Thomas Jefferson Papers

To Thomas Jefferson from J. P. G. Muhlenberg, 1 April 1781

From J. P. G. Muhlenberg

Camp near Suffolk April 1st. 1781


Since the arrival of the Fleet on Wednesday last, in Hampton road, and Elisabeth River, The Enemy have continued very quiet in Portsmouth; They have since that time permitted no Person, to go in, or come out of Town, so that I have found it impracticable hitherto, to gain any intelligence, relative to what reinforcements the Fleet has brought. From their care to prevent any thing transpiring out of Turn, I am led to believe they have some Move in contemplation; but as they have given me time to draw off Colo. Parkers Detachment from Princess Ann, I hope I shall have it in my power to counteract any design they may have formd of penetrating into the Country. I must now beg leave to mention to Your Excellency, that the Militia from Augusta, Rockingham, and Rockbridge, expect to be relievd in the 10th. Part of the Sussex and Brunswic claim the same, so that unless these troops are replaced by others my Force will not be adequate to what they were intended for.

I have the Honor to be with great respect Your Excellencys Most Obedt hble. Servt.,

P. Muhlenberg

PS. The enclosd is this moment come to hand.

RC (PHi); addressed and franked by Muhlenberg; endorsed. Enclosure not found.
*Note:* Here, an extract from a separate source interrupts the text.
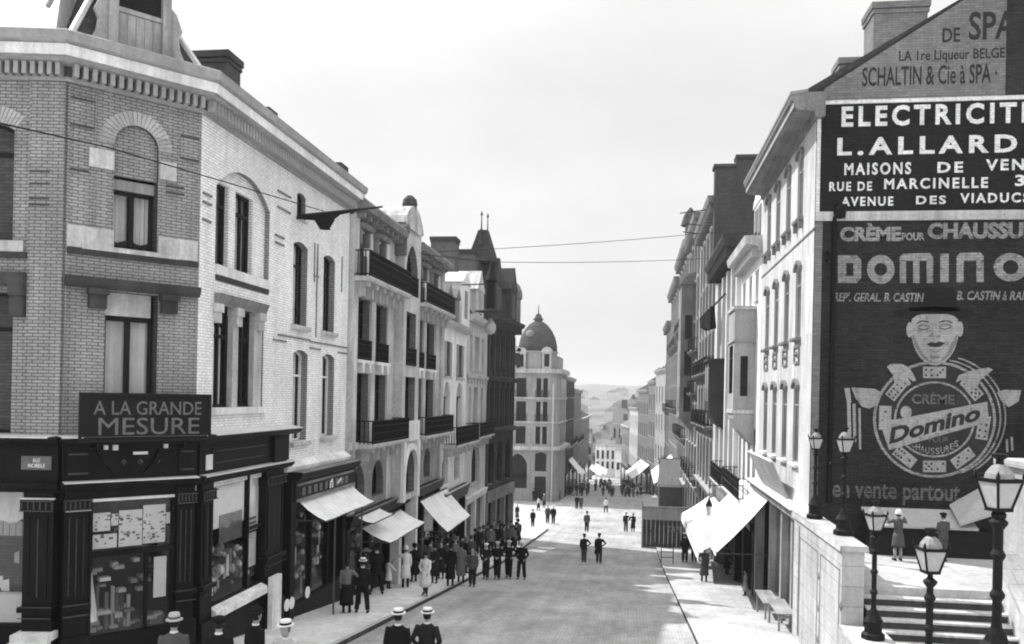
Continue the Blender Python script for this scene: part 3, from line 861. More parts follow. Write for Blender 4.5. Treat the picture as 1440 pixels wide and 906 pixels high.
q = MB(); q.box(LF, 18.95, 20.88, -.09, -.07, -3.35, -2.18); q.box(LF, 20.98, 21.74, -.09, -.07, -3.5, -2.18); q.box(LF, 20.98, 21.7, -.12, -.10, -4.65, -3.75); q.build('reflection_sheet', M['cloth_white'], shopf)  # white sheets behind the glass, added for the sky's reflection
q = MB(); q.box(LF, 19.55, 20.75, -.068, -.05, -3.75, -3.05); q.build('display_card', M['lead_grey'], shopf)
q = MB(); q.box(LF, 21.0, 21.68, -.068, -.05, -3.68, -3.2); q.build('display_card', M['paper'], shopf)
q = MB()  # thin pale strips put in as highlights on the pilasters
for z in (-3.4, -3.52): [q.box(LF, 21.06 + .075 * k, 21.11 + .075 * k, -.049, -.045, z, z + .08) for k in range(7)]
q.build('card_picture', M['paint_dark'], shopf)
q = MB()  # thin pale strips put in as highlights on the pilasters
for k in range(10):
    a = (k - 4.5) * .13
    q.face([WF(.7 + k * .13, -.15 + (.03 if k % 2 else -.03), -2.2), WF(.83 + k * .13, -.15 + (-.03 if k % 2 else .03), -2.2), WF(.83 + k * .13, -.15, -2.75 - .1 * abs(math.sin(k * .9))), WF(.7 + k * .13, -.15, -2.75 - .1 * abs(math.sin(k * .9 - .9)))])
    for j in range(4): q.box(WF, .71 + k * .13 + j * .03, .722 + k * .13 + j * .03, -.16, -.14, -3.1, -2.8)
q.build('window_drapery', M['cloth_white'], shopf)
q = MB(); q.box(WF, .68, .82, -.2, -.18, -4.3, -3.1); q.box(WF, .75, 1.3, -.4, -.1, -4.9, -4.3); q.build('display_card', M['paper'], shopf)
q = MB(); q.box(WF, -.02, .72, .0, .45, -5.15, -5.0); q.box(WF, .02, .74, .04, .5, -5.3, -5.15); q.build('door_step', M['stone_white'], lc)
# white stall riser with slanted sill under the street window
q = MB(); q.prof(LF, [(.05, -5.14), (.20, -5.2), (.24, -5.24), (.24, -5.4), (.05, -5.4)], 18.9, 21.75); q.build('window_ledge', M['stone_white'], shopf)
q = MB(); q.box(LF, 21.75, 22.35, .25, .38, gz(22) - .2, -5.0); q.build('pier_base', M['stone_white'], lc)
# roof: pavilion over the corner, zinc slopes, dormer
pc = CF(CL / 2, 0, 0)
q = MB()  # thin pale strips put in as highlights on the pilasters
base = [CF(-.05, .1, 7.1), CF(CL + .02, .1, 7.1), CF(CL + .4, -3.2, 7.1), CF(-.4, -3.2, 7.1)]
topp = [CF(1.30, -1.5, 9.95), CF(1.46, -1.5, 9.95), CF(1.46, -2.0, 9.95), CF(1.30, -2.0, 9.95)]
q.rings([base, topp]); rf = q.build('roof', M['slate'], lc)
q = MB()  # thin pale strips put in as highlights on the pilasters
for a, b in zip(base[:2], topp[:2]): q.tube([a, b], .075, 6)
q.build('hip_roll', M['zinc'], rf)
q = MB()  # thin pale strips put in as highlights on the pilasters
q.rings([[WF(.25, .1, 7.1), WF(7, .1, 7.1), WF(7, -5, 7.1), WF(.9, -5, 7.1)], [WF(1.2, -2.4, 10.6), WF(7, -2.4, 10.6), WF(7, -3, 10.6), WF(1.5, -3, 10.6)]])
q.build('roof', M['zinc'], lc)
q = MB(); q.tube([WF(.55, -.2, 7.9), WF(.15, -1.0, 9.8)], .05, 6); q.tube([WF(.3, -1.7, 8.95), WF(5, -1.65, 8.95)], .03, 6); q.build('roof_seam', M['zinc_dull'], lc)
dm = MB()
dm.box(CF, .74, 1.98, -1.3, .02, 6.9, 9.0); dm.prism(CF, [(.6, 9.0), (1.36, 9.7), (2.12, 9.0)], .1, -1.4)
dmr = dm.build('dormer', M['wood_grey'], lc)
q = MB()  # thin pale strips put in as highlights on the pilasters
for s0, s1 in ((.72, .92), (1.84, 2.02)): q.box(CF, s0, s1, .022, .12, 6.95, 9.0)
for sg, s in ((-1, .72), (1, 2.02)):
    q.prism(CF, [(s, 6.95), (s + sg * .30, 6.95), (s + sg * .34, 7.25), (s + sg * .22, 7.5), (s + sg * .18, 7.75), (s + sg * .26, 7.95), (s + sg * .12, 8.3), (s, 8.4)], -.05, .08)
q.box(CF, .92, 1.84, .022, .06, 8.02, 8.12)
q.build('dormer_frame', M['wood_grey'], dmr)
q = MB(); q.box(CF, .94, 1.82, .022, .035, 8.14, 8.9); q.build('dormer_opening', M['dark'], dmr)
q = MB()  # thin pale strips put in as highlights on the pilasters
for k in range(5): q.box(CF, .95 + k * .177, .95 + k * .177 + .165, .022, .04, 6.98, 8.0)
q.build('shutter', M['wood_grey'], dmr)
def chimney(parent, x0, x1, y0, y1, z0, z1, mat='brick_dark', pots=0, cap='stone_dark'):
    q = MB(); q.box(WORLD, x0, x1, y0, y1, z0, z1 - .18); 
    c = q.build('chimney', M[mat], parent)
    k = MB(); k.box(WORLD, x0 - .07, x1 + .07, y0 - .07, y1 + .07, z1 - .179, z1); k.box(WORLD, x0 - .04, x1 + .04, y0 - .04, y1 + .04, z1 - .32, z1 - .22)
    k.build('chimney_cap', M[cap], c)
    for j in range(pots):
        t_ = (j + .5) / pots
        p = MB(); p.lathe((x0 + (x1 - x0) * (.5 if (y1 - y0) > (x1 - x0) else t_), y0 + (y1 - y0) * (t_ if (y1 - y0) > (x1 - x0) else .5), z1), [(.12, 0), (.10, .35), (.13, .36), (.12, .42)], 8); p.build('chimney_pot', M['brick_mid'], c)
    return c
chimney(lc, -12.28, -11.15, 22, 22.8, 6.5, 9.3)
chimney(lc, -12.05, -11.3, 25, 25.5, 6.5, 8.75)
chimney(lc, -10.75, -10.1, 28.2, 28.8, 6.5, 7.9)
# second shop of the same building
s2 = MB(); zb = gz(26)
s2.prof(LF, [(-.3, -3.2), (.26, -3.2), (.26, -2.62), (.42, -2.5), (.46, -2.34), (-.3, -2.32)], 23.5, 28.9)
s2.box(LF, 23.35, 23.7, -.3, .2, zb - .6, -2.4); s2.box(LF, 28.1, 28.45, -.3, .1, zb - .6, -3.2)
s2.box(LF, 23.7, 28.1, -.3, .08, zb - .8, -6.3); s2.box(LF, 25.3, 25.4, -.12, .06, -6.3, -3.2); s2.box(LF, 26.75, 26.85, -.12, .06, -6.9, -3.2)
sh2 = s2.build('shopfront', M['wood_dark'], lc)
q = MB(); q.box(LF, 23.6, 28.6, .262, .30, -2.74, -2.67); q.box(LF, 23.6, 28.8, .262, .28, -3.2, -3.12); q.prof(LF, [(.44, -2.33), (.475, -2.36), (.475, -2.34), (.44, -2.315), (-.1, -2.30), (-.1, -2.315)], 23.5, 28.9); q.build('flashing', M['stone_mid'], sh2)
g = MB(); g.box(LF, 23.7, 26.75, -.02, -.01, -6.3, -3.2); g.build('shop_window', M['glass'], sh2)
q = MB(); q.face([LF(23.4, -1.8, zb - 1), LF(28.45, -1.8, zb - 1), LF(28.45, -1.8, -2.4), LF(23.4, -1.8, -2.4)]); q.box(LF, 23.7, 26.7, -1, -.05, -6.6, -6.28); q.build('display_floor', M['interior'], sh2)
q = MB(); random.seed(4)
for k in range(9): q.box(LF, 24.0 + .47 * k, 24.0 + .47 * k + random.uniform(.2, .34), .262, .268, -3.06, -2.82)
q.build('worn_panel', M['lead_grey'], sh2)
q = MB()  # thin pale strips put in as highlights on the pilasters
q.prism(LF, [(26.3, -3.08), (26.3, -2.85), (26.55, -2.78), (26.6, -3.08), (26.52, -3.08), (26.5, -2.9), (26.4, -2.9), (26.4, -3.08)], .262, .275); q.prism(LF, [(27.0, -3.02), (27.0, -2.95), (27.35, -2.82), (27.4, -2.9)], .262, .275)
q.build('sign_emblem', M['paint_white'], sh2)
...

Muhlenberg’s enclosure in this letter was probably a communication from a spy in Portsmouth, for on this date he wrote Steuben shortly before midnight that he had received his first dependable intelligence from the enemy’s post since the arrival of the fleet (Muhlenberg to Steuben, 1 Apr. 1781, NHi). But the information could not have been very dependable, for a few days later Muhlenberg wrote Weedon: “Reports relative to the Enemy’s present designs are so various that no dependance can be put in them. This much is certain: They are preparing, and nearly ready for a Move; and from the best intelligence I can get, a Junction with Cornwallis is their Main Object, but whether They will attempt it by the way of the Great Bridge, up James River, or round by Cape Fear time only will discover. They insist that but two Regiments came with Genl. Phillips. If this is the case, let them Attempt to March thro’ Virginia if they dare. The position I am in at present suits me to a Hair” (Muhlenberg to Weedon, “Camp near Scotts,” 6 Apr. 1781, PPAP; two days later Weedon transmitted the same information to Steuben: “The enemy are making great preparations for a move. It is conjectured a Junction with Ld. Cornwallis is the object. Whether they will attempt this by the Great Bridge, Cape Fear or up James River and by Petersburg is uncertain. Genl. Phillips is honest enough to confess he is coming out, but leaves us to judge to what Quarter he means to point”; Weedon to Steuben, 8 Apr. 1781, PPAP). But on 3 Apr. John Banister reported to Steuben that “A Friend” in Norfolk who could be absolutely relied on reported that the enemy in Portsmouth had been reinforced by 2500 troops, that more were expected, and that there was talk of pushing on with great vigor to meet Cornwallis (Banister to Steuben, 3 Apr. 1781, NHi). Colo Parkers detachment joined Weedon on the evening of 31 Mch.: “They marched into the Dismal, part of the way on Loggs and sent their baggage by the upper rout” (Muhlenberg to Steuben, 1 Apr. 1781, NHi).